Race at Work Charter: One Year On 2019 report – evidence of progress, but still much to do

Post author image. Andrew Brassleay

Sandra Kerr CBE, Race Equality Director at Business in the Community, discusses the findings of the Race at Work Charter: One Year On 2019 report.

Business in the Community (BITC) established the Race at Work Charter using evidence from the Race at Work 2018 Scorecard Report, one year on from the 2017 McGregor-Smith Review: Race in the workplace. A key finding was that action to tackle the racial disparities in the UK employment market is worth a potential £24billion annual income boost to the UK economy1

The 108 employers who completed the Race at Work Charter survey represent 1.3 million employees in the UK and more than 32,000 black, Asian and minority ethnic (BAME) employees at management level. The report includes quotes from senior leaders and examples of good practice from employers in the UK.

There is some evidence of progress, but there is still much to do: 84 per cent of the 108 employers who completed the survey have an executive sponsor for race and 53 per cent are engaged in mentoring and sponsorship. Many of the employers who completed the survey are taking action, but we are calling on more employers to get engaged.

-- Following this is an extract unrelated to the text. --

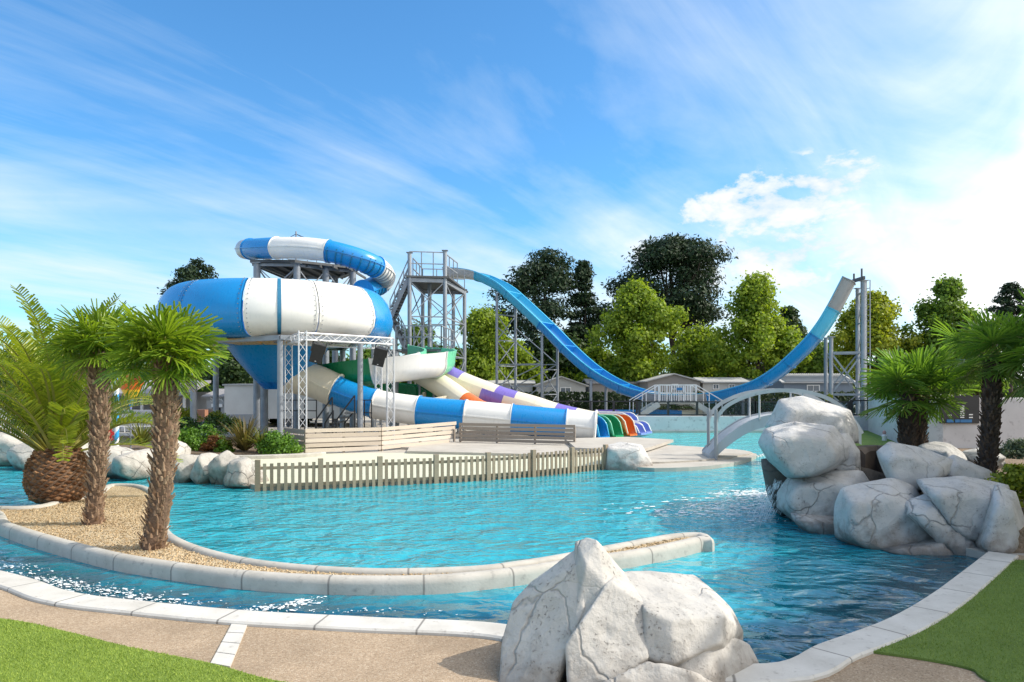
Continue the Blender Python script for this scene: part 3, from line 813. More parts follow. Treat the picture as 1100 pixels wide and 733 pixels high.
C1 = [(946, 488), (958, 478), (985, 483), (1020, 496), (1020, 507), (993, 518), (975, 533), (962, 527), (952, 506)]
C2 = [(1014, 497), (1026, 491), (1060, 506), (1073, 524), (1034, 522), (1014, 510)]
C3 = [(988, 519), (1034, 515), (1078, 525), (1076, 547), (1059, 584), (1034, 577), (1011, 556), (998, 536)]
C4 = [(1070, 526), (1090, 533), (1100, 567), (1098, 586), (1084, 597), (1058, 592), (1050, 582), (1066, 546)]
C5 = [(970, 545), (1002, 533), (1015, 553), (1038, 575), (1072, 597), (1040, 606), (1012, 584), (985, 560)]
E1 = [(950, 590), (1013, 578), (1040, 597), (1052, 606), (975, 601)]
rock('boulder', [outline_chunk(A1, 15.2, 15.8, 17.6, 21)], M['rock'], 'rounded grey boulder on top of the right rock pile under the arched footbridge', RG)
rock('boulder', [outline_chunk(A2, 14.0, 14.8, 16.4, 24)], M['rock'], 'overhanging pale boulder with blunt flat top beside the small waterfall', RG)
rock('boulder', [outline_chunk(A2b, 14.9, 15.3, 16.8, 26)], M['rock'], 'upright grey stone wedged right of the overhanging boulder', RG)
rock('boulder', [outline_chunk(A3, 14.1, 14.8, 16.6, 27)], M['rock'], 'squat grey boulder at the waterline below the overhanging boulder', RG)
rock('boulder', [outline_chunk(B1, 12.4, 13.1, 14.8, 53)], M['rock'], 'broad stained boulder low in the right pile with brown water marks', RG)
rock('boulder', [outline_chunk(C1, 13.3, 13.8, 15.4, 62)], M['rock'], 'sloping pale boulder leaning back in front of the twin trunk palm', RG)
rock('boulder', [outline_chunk(C2, 13.6, 14.0, 15.4, 64)], M['rock'], 'flat cracked slab in front of the single dark palm trunk', RG)
rock('boulder', [outline_chunk(C3, 12.0, 12.7, 14.4, 79)], M['rock'], 'largest smooth pale boulder in the middle of the right pile', RG)
rock('boulder', [outline_chunk(C4, 11.6, 12.1, 14.0, 81)], M['rock'], 'pale end boulder of the right pile beside the corner of the turf', RG)
rock('boulder', [outline_chunk(C5, 12.0, 12.5, 13.8, 83, sub=4)], M['rock'], 'narrow brown stained stone between the broad boulder and the largest one', RG)
rock('boulder', [outline_chunk(E1, 12.0, 12.4, 13.6, 85, sub=4)], M['rock'], 'low wet foot slab of the right rock pile just above the water', RG)
rock('boulder', [outline_chunk(D1, 13.7, 14.1, 15.6, 87, sub=4)], M['rock'], 'flat wet stone under the squat boulder at the waterline', RG)
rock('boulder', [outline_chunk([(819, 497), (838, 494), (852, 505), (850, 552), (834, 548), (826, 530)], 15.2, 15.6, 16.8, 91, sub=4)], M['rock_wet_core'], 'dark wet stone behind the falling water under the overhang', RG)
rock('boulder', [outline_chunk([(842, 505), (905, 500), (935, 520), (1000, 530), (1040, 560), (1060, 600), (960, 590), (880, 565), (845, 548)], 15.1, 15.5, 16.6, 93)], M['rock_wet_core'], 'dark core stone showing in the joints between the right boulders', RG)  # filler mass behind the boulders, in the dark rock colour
rock('boulder', [B(1008, 493, 17.0, 0+60, 34, 1.2, 97, 6, sub=4, p=20, extra=[((-.3, -.5, 1), .8)]), B(1057, 493, 17, 40, 22, 1.0, 98, 8, sub=4)], M['rock'], 'small blue grey boulder between the palm trunks in front of the plaster wall', None)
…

The Race at Work Charter employer signatories have increased from 85 to more than 190 since its launch in October 2018. More employers need to commit to actions against the charter principles of leadership, capturing data and publishing, zero tolerance on racial harassment and bullying, all managers engaged in promoting equality and supporting the progression of BAME talent.

There has been a small increase in employers voluntarily publishing their ethnicity and pay gap: 63 per cent are capturing data and 31 per cent are publishing their data. We need more employers to do this and to publish their action plans that outline how they plan to tackle their pay gap.

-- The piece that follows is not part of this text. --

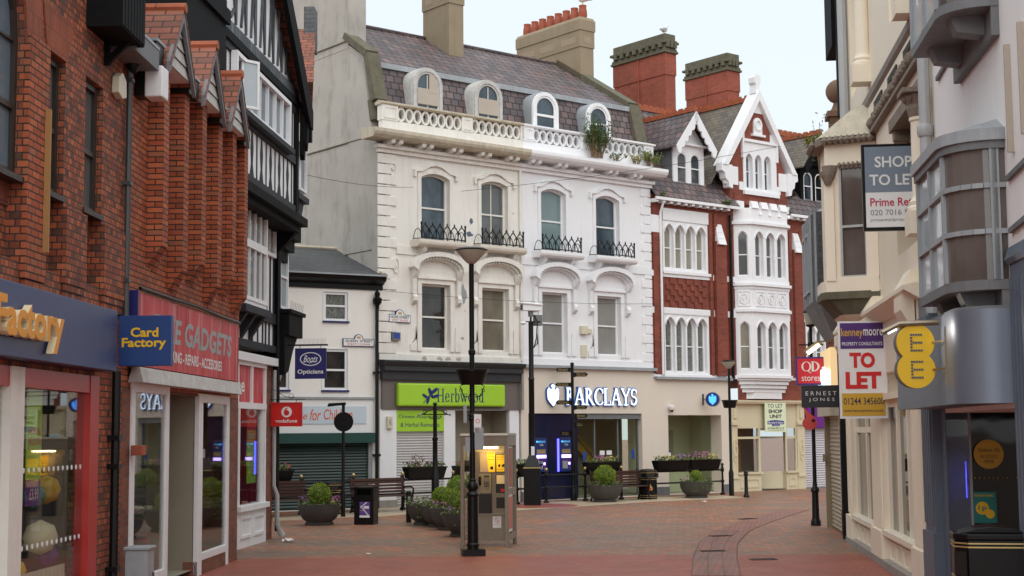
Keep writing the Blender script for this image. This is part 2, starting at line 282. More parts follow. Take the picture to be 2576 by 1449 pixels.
# ---------------------------------------------------------------- mesh builder
NOSPLIT = set('lettering artwork foliage flowers stem dot_strip ridge roller_shutter grate bird_spikes graffiti petals clipped_bush direction_arm open_casement wall keypad emblem crest bay end_frame body petals railing eagle letter_edge backrest seat dormer_front carved_cornice'.split())
class MB:
    def __init__(s, mat=None): s.v = []; s.f = []; s.m = []; s.mt = mat
    def add(s, vs, fs):
        n = len(s.v); s.v += [tuple(p) for p in vs]
        for f in fs: s.f.append(tuple(i + n for i in f)); s.m.append(s.mt)
        return s
    def quad(s, *p): return s.add(p, [tuple(range(len(p)))])
    def box(s, x0, x1, y0, y1, z0, z1, tx=0, ty=0):
        """tx, ty: shrink of the top on each side"""
        v = [(x0, y0, z0), (x1, y0, z0), (x1, y1, z0), (x0, y1, z0), (x0 + tx, y0 + ty, z1), (x1 - tx, y0 + ty, z1), (x1 - tx, y1 - ty, z1), (x0 + tx, y1 - ty, z1)]
        return s.add(v, [(0, 3, 2, 1), (4, 5, 6, 7), (0, 1, 5, 4), (1, 2, 6, 5), (2, 3, 7, 6), (3, 0, 4, 7)])
    def prism(s, poly, y0, y1):           # outline in x-z, counter-clockwise from the front
        n = len(poly); v = [(a, y0, b) for a, b in poly] + [(a, y1, b) for a, b in poly]
        return s.add(v, [tuple(range(n)), tuple(range(2 * n - 1, n - 1, -1))] + [((i + 1) % n, i, n + i, n + (i + 1) % n) for i in range(n)])
    def prismx(s, poly, x0, x1):          # outline in y-z
        n = len(poly); v = [(x0, a, b) for a, b in poly] + [(x1, a, b) for a, b in poly]
        return s.add(v, [tuple(range(n)), tuple(range(2 * n - 1, n - 1, -1))] + [((i + 1) % n, i, n + i, n + (i + 1) % n) for i in range(n)])
    def prismz(s, poly, z0, z1):          # outline in x-y
        n = len(poly); v = [(a, b, z0) for a, b in poly] + [(a, b, z1) for a, b in poly]
        return s.add(v, [tuple(range(n - 1, -1, -1)), tuple(range(n, 2 * n))] + [(i, (i + 1) % n, n + (i + 1) % n, n + i) for i in range(n)])
    def ring(s, outer, inner, y0, y1):
        n = len(outer); v = [(a, y0, b) for a, b in outer] + [(a, y0, b) for a, b in inner] + [(a, y1, b) for a, b in outer] + [(a, y1, b) for a, b in inner]
        f = []
        for i in range(n):
            j = (i + 1) % n
            f += [(i, j, n + j, n + i), (2 * n + j, 2 * n + i, 3 * n + i, 3 * n + j), (j, i, 2 * n + i, 2 * n + j), (n + i, n + j, 3 * n + j, 3 * n + i)]
        return s.add(v, f)
    def strip(s, outer, inner, y0, y1):   # open band between two equal polylines, closed at the ends
        n = len(outer); v = [(a, y0, b) for a, b in outer] + [(a, y0, b) for a, b in inner] + [(a, y1, b) for a, b in outer] + [(a, y1, b) for a, b in inner]
        f = [(0, n, 3 * n, 2 * n), (n - 1, 3 * n - 1, 4 * n - 1, 2 * n - 1)]
        for i in range(n - 1):
            j = i + 1
            f += [(i, j, n + j, n + i), (2 * n + j, 2 * n + i, 3 * n + i, 3 * n + j), (j, i, 2 * n + i, 2 * n + j), (n + i, n + j, 3 * n + j, 3 * n + i)]
        return s.add(v, f)
    def bar(s, a, b, w, d=None):          # square bar between two points
        a, b = Vector(a), Vector(b); d = d or w; t = (b - a).normalized(); up = Vector((0, 1, 0)) if abs(t.y) < .9 else Vector((0, 0, 1))
        sd = t.cross(up).normalized() * w / 2; dp = t.cross(sd).normalized() * d / 2
        v = [a + sd + dp, a - sd + dp, a - sd - dp, a + sd - dp, b + sd + dp, b - sd + dp, b - sd - dp, b + sd - dp]
        return s.add(v, [(0, 1, 2, 3), (7, 6, 5, 4), (0, 4, 5, 1), (1, 5, 6, 2), (2, 6, 7, 3), (3, 7, 4, 0)])
    def tube(s, pts, r, n=8, close=False):
        pts = [Vector(p) for p in pts]; rr = r if isinstance(r, (list, tuple)) else [r] * len(pts); vs = []; k = len(pts)
        for i, p in enumerate(pts):
            a = pts[(i - 1) % k] if (i or close) else p; b = pts[(i + 1) % k] if (i < k - 1 or close) else p
            t = (b - a).normalized(); up = Vector((0, 0, 1)) if abs(t.z) < .95 else Vector((1, 0, 0))
            x = t.cross(up).normalized(); y = t.cross(x)
            vs += [p + (x * cos(2 * pi * j / n) + y * sin(2 * pi * j / n)) * rr[i] for j in range(n)]
        f = []
        for i in range(k if close else k - 1):
            e = (i + 1) % k
            for j in range(n): f.append((i * n + j, e * n + j, e * n + (j + 1) % n, i * n + (j + 1) % n))
        if not close: f += [tuple(range(n)), tuple(range((k - 1) * n + n - 1, (k - 1) * n - 1, -1))]
        return s.add(vs, f)
    def lathe(s, prof, c=(0, 0, 0), n=16, ax=1.0, ay=1.0, rot=0):
        vs = []
        for r, z in prof: vs += [(c[0] + ax * r * cos(2 * pi * j / n + rot), c[1] + ay * r * sin(2 * pi * j / n + rot), c[2] + z) for j in range(n)]
        f = []
        for i in range(len(prof) - 1):
            for j in range(n): f.append((i * n + j, i * n + (j + 1) % n, (i + 1) * n + (j + 1) % n, (i + 1) * n + j))
        f += [tuple(range(n - 1, -1, -1)), tuple(range((len(prof) - 1) * n, len(prof) * n))]
        return s.add(vs, f)
    def disc(s, cx, cz, r, y0, y1, n=24, rz=None):
        rz = rz or r
        return s.prism([(cx + r * cos(2 * pi * i / n), cz + rz * sin(2 * pi * i / n)) for i in range(n)], y0, y1)
    def text(s, body, x0, x1, z0, z1, y, bold=0, depth=0, shear=0, side=None):
        """lettering fitted to a rectangle of the x-z plane, facing -y"""
        cu = bpy.data.curves.new('lettering', 'FONT'); cu.body = body; cu.offset = bold; cu.shear = shear; cu.resolution_u = 3; cu.align_x = 'CENTER'
        ob = bpy.data.objects.new('lettering', cu); me = bpy.data.meshes.new_from_object(ob)
        P = [v.co.copy() for v in me.vertices]; Fs = [tuple(p.vertices) for p in me.polygons]
        bpy.data.objects.remove(ob); bpy.data.curves.remove(cu); bpy.data.meshes.remove(me)
        a0 = min(p.x for p in P); a1 = max(p.x for p in P); b0 = min(p.y for p in P); b1 = max(p.y for p in P)
        V = [(x0 + (p.x - a0) / (a1 - a0) * (x1 - x0), y, z0 + (p.y - b0) / (b1 - b0) * (z1 - z0)) for p in P]
        s.add(V, Fs)
        if depth:
            from collections import Counter
            ed = Counter()
            for f in Fs:
                for i in range(len(f)): ed[tuple(sorted((f[i], f[(i + 1) % len(f)])))] += 1
            k = s.mt; s.mt = side or k
            for f in Fs:
                for i in range(len(f)):
                    a, b = f[i], f[(i + 1) % len(f)]
                    if ed[tuple(sorted((a, b)))] == 1:
                        A, B = V[a], V[b]; s.quad((B[0], y, B[2]), (A[0], y, A[2]), (A[0], y + depth, A[2]), (B[0], y + depth, B[2]))
            s.mt = k
        return s
    def wall(s, x0, x1, z0, z1, holes=(), y=0.0, depth=.2, rmat=None, back=None):
        """wall face with real openings; holes = (x0, x1, z0, z1, rise, kind)"""
        hs = [tuple(h) + (0, 'seg')[len(h) - 4:] if len(h) < 6 else tuple(h) for h in holes]
        xs = sorted({x0, x1} | {v for h in hs for v in h[:2] if x0 < v < x1}); zs = sorted({z0, z1} | {v for h in hs for v in h[2:4] if z0 < v < z1})
        for i in range(len(xs) - 1):
            for j in range(len(zs) - 1):
                cx, cz = (xs[i] + xs[i + 1]) / 2, (zs[j] + zs[j + 1]) / 2
                if any(h[0] < cx < h[1] and h[2] < cz < h[3] for h in hs): continue
                s.quad((xs[i], y, zs[j]), (xs[i + 1], y, zs[j]), (xs[i + 1], y, zs[j + 1]), (xs[i], y, zs[j + 1]))
        for h in hs:
            o = outline(*h); n = len(o)
            k = h[4]
            if k:
                top = o[2:]
                for a, b in zip(top[:-1], top[1:]):
                    if b[1] < h[3] - 1e-5 or a[1] < h[3] - 1e-5: s.quad((b[0], y, b[1]), (a[0], y, a[1]), (a[0], y, h[3]), (b[0], y, h[3]))
            q = s.mt; s.mt = rmat or q
            for i in range(n):
                a, b = o[i], o[(i + 1) % n]
                s.quad((b[0], y, b[1]), (a[0], y, a[1]), (a[0], y + depth, a[1]), (b[0], y + depth, b[1]))
            s.mt = q
        return s
    def leaf(s, p, size, squash=1.0):
        n = Vector((random.gauss(0, 1), random.gauss(0, 1), random.gauss(0, .8))).normalized(); t = n.orthogonal().normalized(); t.rotate(Matrix.Rotation(random.random() * 6.28, 3, n)); b = n.cross(t)
        p = Vector(p); L = size * random.uniform(.7, 1.3)
        return s.add([p - t * L, p - b * L * .45 * squash, p + t * L, p + b * L * .45 * squash], [(0, 1, 2, 3)])
    def groups(s):
        n = len(s.v); par = list(range(n))
        def fi(a):
            while par[a] != a: par[a] = par[par[a]]; a = par[a]
            return a
        for f in s.f:
            for i in f[1:]: par[fi(i)] = fi(f[0])
        bb = {}
        for f in s.f:
            r = fi(f[0])
            for i in f:
                p = s.v[i]; q = bb.setdefault(r, [list(p), list(p)])
                for k in range(3): q[0][k] = min(q[0][k], p[k]); q[1][k] = max(q[1][k], p[k])
        ks = list(bb); gp = {k: k for k in ks}
        if len(ks) > 160: return None
        def gf(a):
            while gp[a] != a: a = gp[a]
            return a
        T = .045
        for i, a in enumerate(ks):
            for b in ks[i + 1:]:
                if all(bb[a][0][k] - T <= bb[b][1][k] and bb[b][0][k] - T <= bb[a][1][k] for k in range(3)): gp[gf(b)] = gf(a)
        out = {}
        for f, m in zip(s.f, s.m): out.setdefault(gf(fi(f[0])), []).append((f, m))
        return list(out.values())
    def build(s, name, parent=None, smooth=0, bevel=0, M_=None):
        if parent is not None and name not in NOSPLIT and len(s.v) < 3000:
            g = s.groups()
            if g and 1 < len(g) <= 14:
                res = []
                for grp in g:
                    k = MB(); ids = {}
                    for f, mt in grp:
                        for i in f:
                            if i not in ids: ids[i] = len(k.v); k.v.append(s.v[i])
                        k.f.append(tuple(ids[i] for i in f)); k.m.append(mt)
                    res.append(k.build1(name, parent, smooth, bevel, M_))
                return res[0]
        return s.build1(name, parent, smooth, bevel, M_)
    def build1(s, name, parent=None, smooth=0, bevel=0, M_=None):
        me = bpy.data.meshes.new(name); me.from_pydata(s.v, [], s.f)
        mats = []
        for k in s.m:
            if k not in mats: mats.append(k)
        for k in mats: me.materials.append(M[k])
        me.polygons.foreach_set('material_index', [mats.index(k) for k in s.m])
        if smooth:
            me.polygons.foreach_set('use_smooth', [True] * len(s.f)); me.set_sharp_from_angle(angle=math.radians(smooth))
        me.update(); o = bpy.data.objects.new(name, me); col.objects.link(o)
        if parent: o.parent = parent
        if M_ is not None: o.matrix_world = M_
        if bevel:
            b = o.modifiers.new('bevel', 'BEVEL'); b.width = bevel; b.segments = 2; b.limit_method = 'ANGLE'; b.angle_limit = math.radians(40)
        return o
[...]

Of the employers surveyed, 97 per cent said that they had a zero-tolerance policy on racial harassment and bullying but only 45 per cent had conducted a review into bullying and harassment. With the Race at Work 2018 survey showing that BAME employers had experienced or witnessed bulling and harassment from their managers in the past two years, more employers need to conduct reviews. These should include engagement with customers and clients, as there was an increase in BAME employees reporting bullying and harassment from customers and clients to BITC from 2015 to 2018.

We are calling on employers to: get more leaders engaged; capture and publish data; build a culture of inclusion; and get line mangers engaged and progressing BAME talent.

We are also calling on more local authorities, universities, retail, tech, recruitment and other sectors who have low representation as charter signatories to sign up for the charter and take action to ensure their workplaces are ones in which all talent thrives.

We will spotlight some of the additional quotes from leaders and stories of impact linked to the charter principles throughout October.